If you actually applied 1:2, yes it makes a difference. 1:1 is 50% urethane, 1:2 is only 33% urethane.
 
i'm fairly certain it was exactly the ratio that was called for, ie 1:1

Would using more urethane/thicker coat help extend it?
 
i'm fairly certain it was exactly the ratio that was called for, ie 1:1

Would using more urethane/thicker coat help extend it?


I'm guessing that it would. I've gone to a 60/40 mix myself......although I have noticed that some Makes/Models don't seem to last as long as others, no matter what kind of coating you put on. The Chrysler PT Cruiser is one.....seems like you see a ton of those headlights are bad also. The older (squared looking) Ford Focus is another, Chevy trucks go bad quickly. Kia's and Hyuandia's seem to go bad quickly too. Lots of Chrysler products.
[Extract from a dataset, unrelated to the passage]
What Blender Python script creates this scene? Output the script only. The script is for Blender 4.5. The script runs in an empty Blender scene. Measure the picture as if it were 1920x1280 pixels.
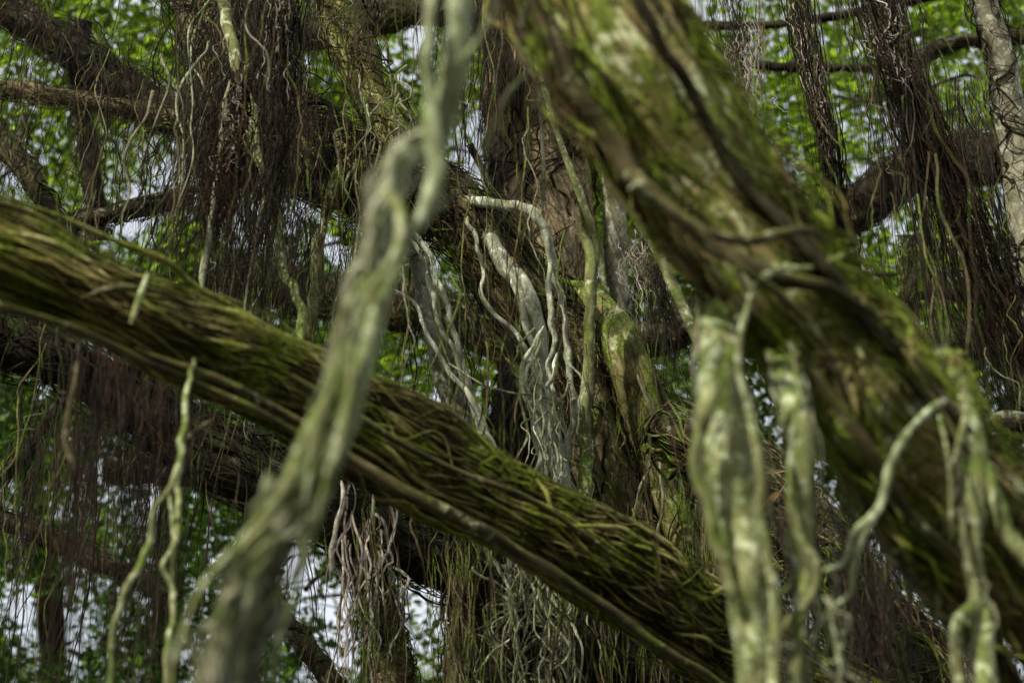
import bpy, math
import numpy as np
from mathutils import Vector, noise as mnoise

RNG = np.random.default_rng(11)
sc = bpy.context.scene
COL = sc.collection

# ------------------------------------------------------------------ camera
PITCH = math.radians(38.0)
FPX = 3733.0                                    # 70 mm lens on a 36 mm sensor, in 1920-pixel units
CAM = np.array([0.0, 0.0, 1.6])
FWD = np.array([0.0, math.cos(PITCH), math.sin(PITCH)])
UPV = np.array([0.0, -math.sin(PITCH), math.cos(PITCH)])
RGT = np.array([1.0, 0.0, 0.0])

cd = bpy.data.cameras.new('camera')
cam = bpy.data.objects.new('camera', cd)
COL.objects.link(cam)
cam.location = CAM
cam.rotation_euler = (math.pi / 2 + PITCH, 0, 0)
cd.lens = 70
cd.sensor_width = 36
cd.clip_end = 2000
cd.clip_start = 0.05
cd.dof.use_dof = True
cd.dof.focus_distance = 8.0
cd.dof.aperture_fstop = 2.0
sc.camera = cam


def W(px, py, d):
    """a point of the place: seen at (px, py) of the 1920 x 1280 photograph, d metres into the scene"""
    px = np.asarray(px, float); py = np.asarray(py, float); d = np.asarray(d, float)
    return (CAM + d[..., None] * (FWD + ((px - 960) / FPX)[..., None] * RGT + (-(py - 640) / FPX)[..., None] * UPV))


# ------------------------------------------------------------------ materials
class NT:
    def __init__(self, name):
        self.m = bpy.data.materials.new(name)
        self.m.use_nodes = True
        self.t = self.m.node_tree
        self.t.nodes.clear()
        self.out = self.t.nodes.new('ShaderNodeOutputMaterial')

    def n(self, typ, ins=None, **kw):
        nd = self.t.nodes.new(typ)
        for k, v in kw.items():
            setattr(nd, k, v)
        for k, v in (ins or {}).items():
            if hasattr(v, 'is_linked') or isinstance(v, bpy.types.NodeSocket):
                self.t.links.new(v, nd.inputs[k])
            else:
                nd.inputs[k].default_value = v
        return nd

    def math(self, op, a, b=0.0, clamp=False):
        return self.n('ShaderNodeMath', {0: a, 1: b}, operation=op, use_clamp=clamp).outputs[0]

    def mix(self, f, a, b, mode='MIX'):
        nd = self.t.nodes.new('ShaderNodeMix')
        nd.data_type = 'RGBA'; nd.blend_type = mode
        for i, v in ((0, f), (6, a), (7, b)):
            if isinstance(v, bpy.types.NodeSocket):
                self.t.links.new(v, nd.inputs[i])
            else:
                nd.inputs[i].default_value = (v if i == 0 else (*v, 1) if len(v) == 3 else v)
        return nd.outputs[2]

    def noise(self, vec, scale, detail=4, rough=.6, dist=0.0):
        return self.n('ShaderNodeTexNoise', {'Vector': vec, 'Scale': scale, 'Detail': detail, 'Roughness': rough, 'Distortion': dist}).outputs[0]

    def ramp(self, f, lo, hi):
        nd = self.n('ShaderNodeMapRange', {0: f, 1: lo, 2: hi, 3: 0.0, 4: 1.0}, clamp=True)
        return nd.outputs[0]

    def attr(self, name, out='Fac'):
        return self.n('ShaderNodeAttribute', attribute_name=name).outputs[out]


def bark_mat(name, dark, tan, moss, lichen, moss_amt=.5, lichen_amt=.5, streak=1.0, patch=4.5, bump=.6, ls=26, stain=.6, grit=.45):
    b = NT(name)
    flow = b.attr('flow', 'Vector')
    pos = b.n('ShaderNodeTexCoord').outputs['Object']
    mp = b.n('ShaderNodeMapping', {'Vector': flow, 'Scale': (34, 34, 34 * (1 - .88 * streak))}).outputs[0]
    st = b.noise(mp, 1.0, 5, .65, .4)
    mp2 = b.n('ShaderNodeMapping', {'Vector': flow, 'Scale': (1, 1, .55)}).outputs[0]
    pt = b.noise(mp2, patch, 5, .62, .3)
    fine = b.noise(pos, 110, 4, .7)
    base = b.mix(b.ramp(st, .36, .62), dark, tan)
    base = b.mix(b.ramp(pt, .40, .60), b.mix(.55, base, dark), base)
    nz = b.n('ShaderNodeSeparateXYZ', {0: b.n('ShaderNodeNewGeometry').outputs['Normal']}).outputs[2]
    mn = b.noise(mp2, patch * 2.3, 6, .68, .5)
    mm = b.math('ADD', mn, b.math('MULTIPLY', nz, .10))
    mm = b.ramp(mm, .62 - .25 * moss_amt, .72 - .25 * moss_amt)
    mossc = b.mix(b.ramp(fine, .35, .65), tuple(c * .45 for c in moss), moss)
    base = b.mix(b.math('MULTIPLY', mm, .9), base, mossc)
    ln = b.noise(pos, ls, 5, .62, .8)
    ln2 = b.noise(pos, patch * 1.1 + 1, 3, .5)
    lm = b.math('MULTIPLY', b.ramp(ln, .53, .60), b.ramp(ln2, .62 - .22 * lichen_amt, .70 - .22 * lichen_amt))
    base = b.mix(b.math('MULTIPLY', lm, .85), base, lichen)
    base = b.mix(b.ramp(fine, .3, .7), b.mix(grit, base, (0, 0, 0)), base)
    base = b.mix(b.ramp(b.noise(mp2, patch * 1.3 + 2.3, 4, .6), .36, .58), b.mix(stain, base, (.004, .003, .002)), base)
    h = b.math('ADD', b.math('MULTIPLY', st, .6), b.math('MULTIPLY', fine, .35))
    h = b.math('ADD', h, b.math('MULTIPLY', ln, .25))
    bp = b.n('ShaderNodeBump', {'Height': h, 'Strength': bump, 'Distance': .012}).outputs[0]
    p = b.n('ShaderNodeBsdfPrincipled', {'Base Color': base, 'Roughness': .85, 'Normal': bp, 'Specular IOR Level': .15})
    b.t.links.new(p.outputs[0], b.out.inputs[0])
    return b.m


def strand_mat(name, cols, moss=(.07, .12, .02), moss_amt=.3, mscale=5.0):
    b = NT(name)
    rnd = b.attr('rnd')
    pos = b.n('ShaderNodeTexCoord').outputs['Object']
    cr = b.n('ShaderNodeValToRGB', {0: rnd})
    el = cr.color_ramp.elements
    el[0].position = 0; el[0].color = (*cols[0], 1)
    el[1].position = 1; el[1].color = (*cols[-1], 1)
    for i, c in enumerate(cols[1:-1]):
        e = el.new((i + 1) / (len(cols) - 1)); e.color = (*c, 1)
    base = cr.outputs[0]
    n1 = b.noise(pos, mscale, 4, .65)
    n2 = b.noise(pos, 70, 4, .7)
    nz = b.n('ShaderNodeSeparateXYZ', {0: b.n('ShaderNodeNewGeometry').outputs['Normal']}).outputs[2]
    mm = b.math('ADD', b.math('ADD', n1, b.math('MULTIPLY', nz, .06)), b.math('MULTIPLY', rnd, .06))
    mm = b.ramp(mm, .66 - .3 * moss_amt, .74 - .3 * moss_amt)
    base = b.mix(b.math('MULTIPLY', mm, .88), base, b.mix(b.ramp(n2, .35, .65), tuple(c * .5 for c in moss), moss))
    base = b.mix(b.ramp(n2, .34, .6), b.mix(.5, base, (0.01, .008, .006)), base)
    base = b.mix(b.ramp(b.noise(pos, mscale * .9 + 1.7, 4, .6), .38, .56), b.mix(.62, base, (.004, .003, .002)), base)
    bp = b.n('ShaderNodeBump', {'Height': n2, 'Strength': .5, 'Distance': .006}).outputs[0]
    p = b.n('ShaderNodeBsdfPrincipled', {'Base Color': base, 'Roughness': .9, 'Normal': bp, 'Specular IOR Level': .08})
    b.t.links.new(p.outputs[0], b.out.inputs[0])
    return b.m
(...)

I feel that the quicker they go bad from the factory new....the more often they will need to be "redone". (just my opinion)

Some just don't last as long as others.
 
How about comparing with diamondite liquid armor? Any one tried it?
was wondering that myself.

i'm actually thinking about pulling the lamps and clear coating them the longer lasting way.

chris<pixelmonkey>:D
 
Can anyone give me as many details as possible about Minwax Spar Urethane (what is it made from maybe, some pdf explaining content)?
I am still looking for an equivalent in Europe/product that will give the same results without damaging plastic lens.

Maybe some pictures around the can will do.

Thanks in advance
 
I think the drying time can vary depending on the atmosphere......temp, humidity...ect. I try to get my customers to let it dry out in the sun for at least a few hours......if they can leave it overnight in their garage or not drive it till the next day is best. Many though will pick the car up within an hour of being done. I make certain to show them the result and explain to them not to touch them or get them wet in any way till the next day....just to make them see the importance of drying/curing. Plus, if they know it will cost them for me to "redo" them...they listen. I ALWAYS take before and after pics too.....for those potential disgruntled ones.

Polyurethane dries by evaporation of the mineral spirits solvent and oxygen adsorption of the urethane. It will vary with temperature and humidity. You can speed it up by applying mild heat with a heat gun. Hair dryer may also work, but with either one keep the temp. low.

I don't use the spar varnish material, but regardless of what sealer I'm using, I always finish off the headlight with 3000 grit abrasive to give the coating something to hold onto. Also, regardless of the type of coating you use, always scrub the surface with propanol or other alcohol, but don't use rubbing alcohol because it will contain some water. Wax and water are your enemy when using polyurethane.